_Supplied material:_
──────────────────────────────

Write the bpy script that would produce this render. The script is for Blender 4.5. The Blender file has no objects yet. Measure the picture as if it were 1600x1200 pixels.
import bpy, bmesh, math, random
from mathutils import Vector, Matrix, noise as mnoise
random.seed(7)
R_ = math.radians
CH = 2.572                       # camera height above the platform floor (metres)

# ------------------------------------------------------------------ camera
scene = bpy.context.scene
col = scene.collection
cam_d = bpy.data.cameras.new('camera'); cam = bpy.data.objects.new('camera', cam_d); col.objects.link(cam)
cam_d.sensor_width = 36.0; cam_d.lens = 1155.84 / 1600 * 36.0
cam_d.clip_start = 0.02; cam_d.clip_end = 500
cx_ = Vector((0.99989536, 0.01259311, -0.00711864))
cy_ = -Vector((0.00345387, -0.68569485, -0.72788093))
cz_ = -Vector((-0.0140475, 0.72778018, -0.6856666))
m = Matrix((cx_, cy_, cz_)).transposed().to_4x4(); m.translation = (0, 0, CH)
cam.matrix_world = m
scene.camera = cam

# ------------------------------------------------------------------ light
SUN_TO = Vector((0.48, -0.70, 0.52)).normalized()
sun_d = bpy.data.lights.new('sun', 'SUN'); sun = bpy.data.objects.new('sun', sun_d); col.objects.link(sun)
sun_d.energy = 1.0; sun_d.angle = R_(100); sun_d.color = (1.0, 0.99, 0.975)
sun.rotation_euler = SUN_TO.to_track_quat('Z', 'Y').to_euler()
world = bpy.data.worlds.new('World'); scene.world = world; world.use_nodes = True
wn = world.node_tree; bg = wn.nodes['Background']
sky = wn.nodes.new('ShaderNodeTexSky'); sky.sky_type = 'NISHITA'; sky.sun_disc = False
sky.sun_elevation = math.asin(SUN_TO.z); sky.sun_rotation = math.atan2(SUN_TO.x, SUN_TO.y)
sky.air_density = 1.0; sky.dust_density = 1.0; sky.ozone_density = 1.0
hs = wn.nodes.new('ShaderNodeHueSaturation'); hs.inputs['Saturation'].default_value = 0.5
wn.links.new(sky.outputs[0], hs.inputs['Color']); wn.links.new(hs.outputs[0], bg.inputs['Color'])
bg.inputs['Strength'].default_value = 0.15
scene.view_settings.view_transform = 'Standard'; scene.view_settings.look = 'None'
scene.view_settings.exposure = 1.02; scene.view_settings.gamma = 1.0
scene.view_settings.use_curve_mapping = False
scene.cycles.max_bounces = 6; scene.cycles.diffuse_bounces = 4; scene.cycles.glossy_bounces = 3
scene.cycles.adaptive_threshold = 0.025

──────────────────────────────

_Task to carry out:_ Find all lines with "objects" in them and copy each one.

_Response:_
Write the bpy script that would produce this render. The script is for Blender 4.5. The Blender file has no objects yet. Measure the picture as if it were 1600x1200 pixels.
cam_d = bpy.data.cameras.new('camera'); cam = bpy.data.objects.new('camera', cam_d); col.objects.link(cam)
sun_d = bpy.data.lights.new('sun', 'SUN'); sun = bpy.data.objects.new('sun', sun_d); col.objects.link(sun)